Union leaders plan rally before Town Meeting, define ‘fully funded’ budgets

The leaders of several Marblehead employee unions say they will “stand out and stand together ahead of Town Meeting on May 6 to support fully funded budgets and fair contracts for all our town departments.” The unions — representing educators, police, firefighters and others — plan to rally outside Veterans Middle School Monday starting at 6 p.m. Town Meeting begins there at 7 p.m.

The unions are in collective bargaining, with contracts expiring this summer. In a joint letter to the editor sent on Friday morning, union leaders wrote:

“As municipal employees responsible for teaching Marblehead’s children, maintaining Marblehead’s roads and infrastructure, conducting Marblehead’s town business and keeping Marblehead’s residents safe and secure, we are concerned that a proposed town budget based on deep service cuts will have a lasting, negative impact on the community.”

The town’s proposed FY2025 budget includes $4.2 million in cuts, split between the town and the school.

Marblehead educators are demanding more paid parental leave in their new contract. COURTESY PHOTO

What does fully funded mean?

When asked by the Current what “fully funded” means to teachers, Marblehead Education Association Co-President Jonathan Heller wrote, “At this juncture, fully funded means providing level services, and stopping cuts after two successive years of harmful reductions. We must protect all existing staff and services. Then stakeholders — including educators and families — need to have a strategic plan for building up the school budget to meet all of the academic, social and emotional needs of students. This means having reasonable class sizes and proper staffing levels for all student-facing positions, including counselors, librarians, nurses, paraeducators and teachers.”

Terry Tauro, who leads the town’s municipal employees union, defines fully funded this way: “Fully funded means having the equipment, software and support staff needed to complete our work. Stop the practice of eliminating higher-salary positions and dump the work onto the clerks, teachers and the workers.”

Town Administrator Thatcher Kezer told the Current that messaging like this is common during contract negotiation years. He defended the budget.

“The town budget being presented provides a responsible approach balancing our financial constraints with maintaining our services to the community. In the balanced budget being presented to Town Meeting, we are utilizing our available reserves to the extent practicable and maximizing the tax revenues currently available to avoid deep service cuts and layoffs.”

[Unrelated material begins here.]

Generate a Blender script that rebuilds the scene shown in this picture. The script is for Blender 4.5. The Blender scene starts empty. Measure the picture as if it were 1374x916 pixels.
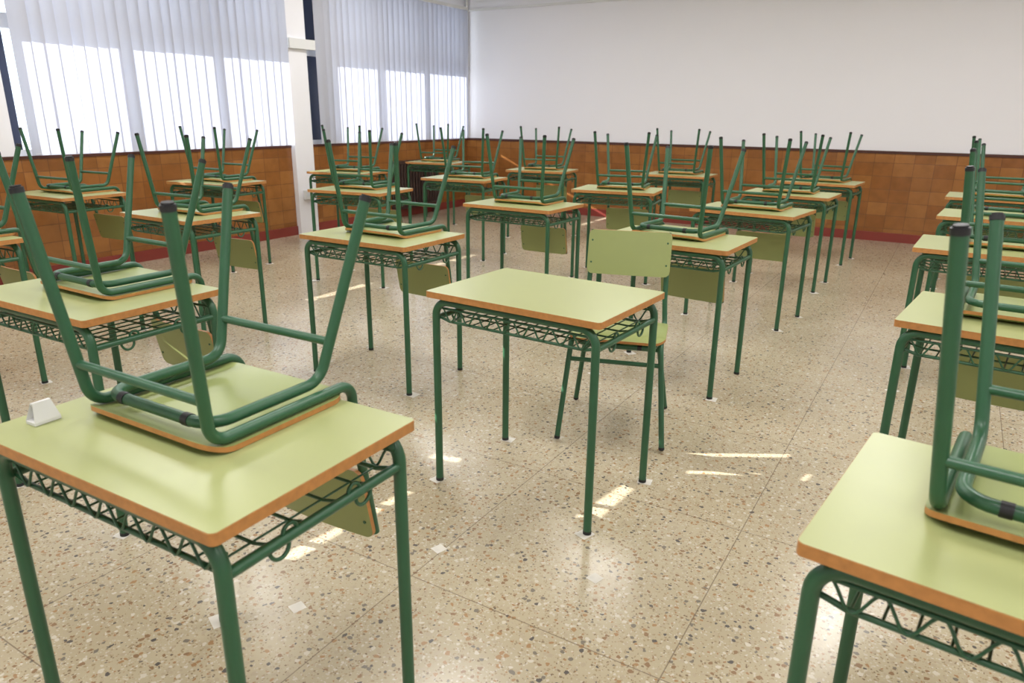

The letter is signed by the leaders of the Marblehead Education Association, Marblehead Municipal Employees Union Local 1776, Marblehead Municipal Light Department Local 81214, Marblehead Firefighters IAFF Local 2043, Marblehead Police Union MASS COP Local 437, and the Retired State, County and Municipal Employees Association.

‘Irresponsible and unnecessary’

The union leaders call proposed budget cuts “irresponsible and unnecessary.”

“We have already seen the harm that can arise when our schools are not adequately staffed, putting students and staff at risk,” their letter reads. “Without a significant course correction, our public schools are in danger of significant and substantial decline. What other risks do we take when police, fire and other town-side departments are also asked year after year to do more with less? Vital resident services are delayed, Marblehead becomes less safe and our municipal employees, firefighters and police officers are burned out from the one-two punch of being underpaid and overworked. Marblehead can do better.”

‘Ample reserve funds’

The letter says the town has ample reserve funds and the ability to raise revenue.

“While reserve funds are necessary for ‘rainy days,’ it’s certainly ‘raining’ when town officials are proposing drastic cuts to municipal staff and services,” it reads.

Kezer said it’s important that the town not spend down those reserves.

“…we are protecting our reserves to maintain the favorable bond rating Marblehead enjoys to keep future capital costs down,” he said. “We are also proposing expanding some non-property tax revenues to help meet our future funding needs to minimize future tax overrides to maintain our services.”